天明四年(一七八四)に、太右衛門と、水下村々との間に争論が起こった。争論の起こる前に太右衛門が水下村々の者の堰地不案内もあり、堰請負時期の切りかえにあたって、新しい条件で請け負った。
「一、堰米の件は、十二月または年を越してからのときもあるが、今後は、十一月二十五日までに出す。
土俵のことも、今まで数だけ出して用をなさないものもあるので、米俵の空俵を差し出す。
二、堰が難場になったときは、請負年季中で断ることができる。」
請負人を中心にした内容であったが、二の条件は、安永十年に水下村村の要求によって削除された。

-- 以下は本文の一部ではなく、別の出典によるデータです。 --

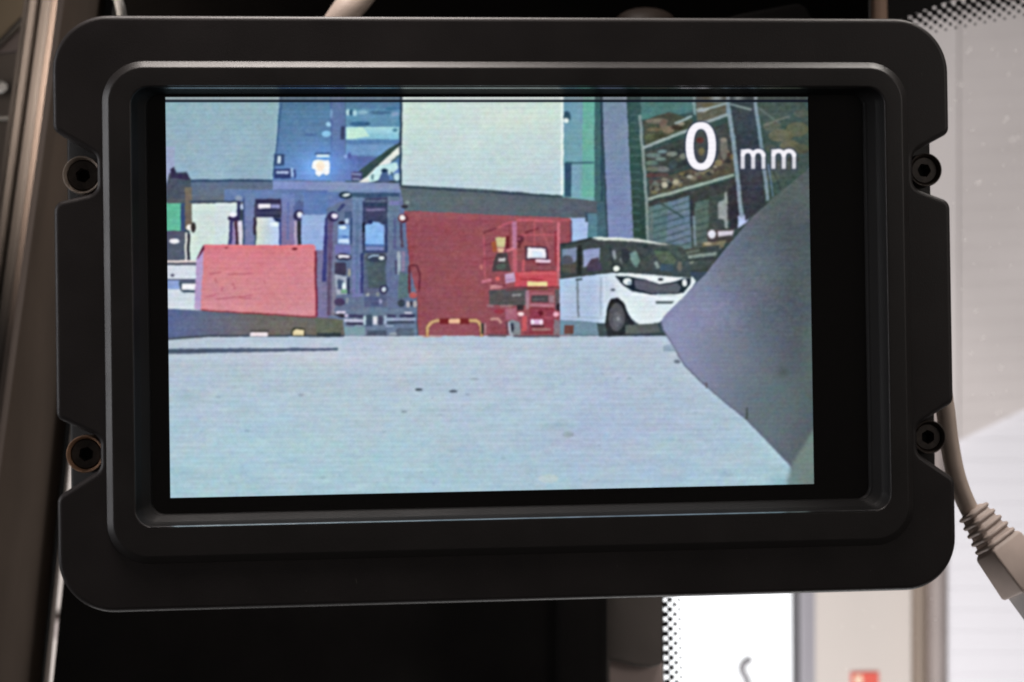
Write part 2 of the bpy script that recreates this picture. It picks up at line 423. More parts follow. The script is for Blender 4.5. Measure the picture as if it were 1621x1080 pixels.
# black trim below and behind the monitor
bt = thing('dash_trim', 'black trim panel below the monitor', 'trim panel', at(520, 1040, .60))
slab('panel', [(106, 860), (83.5, 1080), (60, 1300), (-120, 1420), (-160, 4300), (905, 4300), (905, 800), (113, 800)], .60, .02, 'dash', bt)  # lengthened far below view to block yard light from the bezel
slab('fold', [(880, 800), (961, 800), (975, 4300), (880, 4300)], .594, .02, 'dash', bt, bevel=.004)  # lengthened out of view along with the panel
slab('back_panel', [(200, 70), (1330, 70), (1330, 800), (125, 800)], .60, .02, 'trim', bt)
ct = thing('windscreen_surround', 'charcoal windscreen surround left of the dotted glass edge', 'trim', at(1005, 1000, .61))
slab('surround_strip', [(955, 800), (1049, 800), (1049, 1053), (1030, 1058), (1005, 1056), (985, 1050), (966, 1047), (966, 1200), (955, 1200)], .606, .006, 'trim2', ct, bevel=.002)
tag(slab('bracket_block', [(962, 1040), (1049, 1040), (1052, 1200), (962, 1200)], .612, .003, 'block', None, bevel=.001),
    'mauve brown plastic block under the charcoal windscreen surround', 'block')
# header over the monitor
hd = thing('header_trim', 'black header trim above the monitor', 'header trim', at(780, -10, .60))
slab('panel', [(180, -140), (1379, -140), (1379, 60), (176, 60)], .605, .02, 'trim', hd, bevel=.003)
slab('wedge', [(1130, 34), (1170, 22), (1265, 4), (1278, 12), (1290, 40), (1130, 46)], .595, .008, 'dash', hd, bevel=.003)
tag(slab('tan_trim_strip', [(1379.5, -140), (1405, -140), (1408, 60), (1380, 60)], .612, .006, 'tan', None, bevel=.003),
    'tan vertical trim strip above the top right of the monitor', 'trim strip')
def dome(name, cx, cy, rx, ry, depth, mat):
    vs, fs = [], []; n, mrows = 20, 7
    for j in range(mrows + 1):
        f = j / mrows * math.pi / 2
        for i in range(n):
            a = 2 * math.pi * i / n
            vs.append(at(cx + rx * math.cos(a) * math.cos(f), cy + ry * math.sin(a) * math.cos(f), depth - .012 * math.sin(f)))
    for j in range(mrows):
        for i in range(n): fs.append([j * n + i, j * n + (i + 1) % n, (j + 1) * n + (i + 1) % n, (j + 1) * n + i])
    fs.append(list(range(n)))
    return mesh_obj(name, vs, fs, mat, None, True)
tag(dome('knob', 1022, 36, 48, 24, .592, 'brown'), 'dark brown rounded knob peeping over the top edge of the monitor', 'knob')
tag(tube('hanging_cable', [at(640, -120, .52), at(600, -50, .52), at(570, -8, .515), at(545, 22, .51), at(515, 70, .51)], .0048, 'cable'),
    'beige cable crossing the black header above the monitor', 'cable')
tag(tube('cable_clip', [at(176, -30, .56), at(184, -8, .56), at(190, 10, .557), at(194, 34, .56)], .0016, 'metal'),
    'pale curved clip above the top left corner of the monitor', 'clip')

# ================================================================== THE MONITOR
mon = thing('rugged_monitor', 'black rugged monitor with bolted frame showing a camera picture of a warehouse yard', 'monitor', MW(0, -68.6, -10))
# flange outline with four bolt notches (counter-clockwise, from bottom right)
def q(px, py): return mm_at(px, py, -2.0)
XL, XR, YB, YT = -105.54, 105.54, -68.58, 68.58
def nl(pts): return [(*q(a, b), r) for a, b, r in pts]
xin_l, xin_r = -95.75, 96.5
outline = [(XR, YB, 12.5)]
def notch(side, ya, yb, yc, yd):
    """side -1/1; photo rows: ya upper lip, yb upper inner, yc lower inner, yd lower lip"""
    X = XL if side < 0 else XR; xi = xin_l if side < 0 else xin_r; pxx = 90 if side < 0 else 1503
    Y = [q(pxx, v)[1] for v in (ya, yb, yc, yd)]
    return [(X, Y[0], 2.2), (xi, Y[1], 2.6), (xi, Y[2], 2.6), (X, Y[3], 2.6)]
outline += notch(1, 637, 672, 716, 757)[::-1] + notch(1, 212, 243, 298, 320)[::-1]
outline += [(XR, YT, 13.0), (XL, YT, 16.0)]
outline += notch(-1, 208, 247, 306, 322) + notch(-1, 662, 694, 744, 786)
outline += [(XL, YB, 14.0)]
OUT = fillet(outline)
RR_ = 1.25
def quarter(k, n): a = math.pi / 2 * k / n; return RR_ * (1 - math.cos(a)), RR_ * math.sin(a)
loops = [(OUT, -8.0)]
for k in range(7):
    d, hgt = quarter(k, 6); loops.append((inset(OUT, d) if d else OUT, -RR_ + hgt))
CHR = (-94.33, 95.10, -57.50, 57.94)
hole = rrect(*CHR, 9.5)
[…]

しかし堰請負人の堰普請が遅く、四月中旬にとりかかる始末では、早稲の育成に間に合わないと、水下村々の不満をかっていた。天明三年の凶作、天明四年の堰破損などが続き、ついに水下村々は、天明五年(一七八五)からの自普請を太右衛門に申し入れたのである。そして堰用地の境をはっきりさせようとして太右衛門に聞いたところ、太右衛門からはっきりはわからないと断られ、村々は出訴することになった。
太右衛門から、謝罪文をとり解決してはという生実藩の意図が、生実村四郎右衛門から示されたが、村々では、それを断っている。水下村々では八幡村惣治郎、菊間村久右衛門、生実領内では、弥五左衛門、清兵衛らが代表となって出訴した。一方、太右衛門からは「謝り証文」を差し出すので、今一年請負わせて欲しいとの申出を、村々の代表にしている。
村々の代表は、当時草刈村領主の有馬屋敷に出かけて、訴状を出した。内容は「堰請負料として、米三百俵、空俵三千俵を渡しているのに、堰の整備をないがしろにしている。最近では、五月下旬に普請をしているために、用水として用をなさない。自普請をしようとしても、堰地がはっきりしないから調査をしてもらいたい。」というものである。
草刈村領主の有馬氏も内済を意図し、水下村々が、天明三年分百俵、四年の三百俵、計四百俵の堰請負米が未払いであったのを、これを年二〇俵あて、二〇年間で支払う。また天明六年からの請負米を年に二百俵にすることで、一応内済取扱いが成立した。
しかし、文化二年(一八〇五)二月に再び堰請負をめぐる争論が起こっている。